Tout les départements logés à  la même enseigne

 

Sauf que pour les salariés en question, ce n'est pas toujours évident. Et aucun service n'est à  l'abri de ce type de débarquement : logistique, finance, production, direction des ressources humaines, direction générale. Ces professionnels interviennent dans tous les domaines.

Le manager de transition, contrairement au consultant, ne se contente pas de recommandations, il met les mains dans le cambouis. " C'est pourquoi il doit allier un tempérament de leader à  des méthodes de commando ", estime Cylian Dumay.

Les managers de transition jurent leurs grands dieux qu'ils ne franchissent jamais la ligne jaune et s'interdisent de déborder du cadre fixé par leur mission. D'ailleurs Federgon a rédigé une charte de déontologie qui précise que ce cadre doit être " indépendant, impartial et ne jamais porter atteinte à  la réputation ou au travail d'autrui ".

Les dérapages ne sont pas rares

 

Notamment quand cet expert intervient pour des missions de restructuration - les plus délicates. Dans les missions de réorganisation, moins sensibles, ce type de dérapage est moins fréquent. L'enjeu est d'obtenir des gains de productivité, pas de supprimer des postes.
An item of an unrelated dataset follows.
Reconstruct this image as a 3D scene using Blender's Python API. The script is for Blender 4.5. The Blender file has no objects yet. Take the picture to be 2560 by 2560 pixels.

Et la seule façon d'y parvenir est d'obtenir l'adhésion des collaborateurs.

" Pour que cela fonctionne, il doit instaurer un climat de confiance afin que sa méthodologie, ses nouveaux outils soient adoptés ", insiste Andrea Hoffmann.

Les salariés ont alors tout intérêt à  faire cause commune avec lui pour bénéficier de vents porteurs : acquérir des compétences, donner du volume à  leur poste, voire être promus.

Et le manager de transition, comment vit-il cette situation ? Quel que soit le scénario, il ne vient pas pour être aimé, mais pour changer les choses. " On est ravi de me voir repartir. Pour ceux qui restent la page est tournée ", conclut, lucide, l'un d'eux.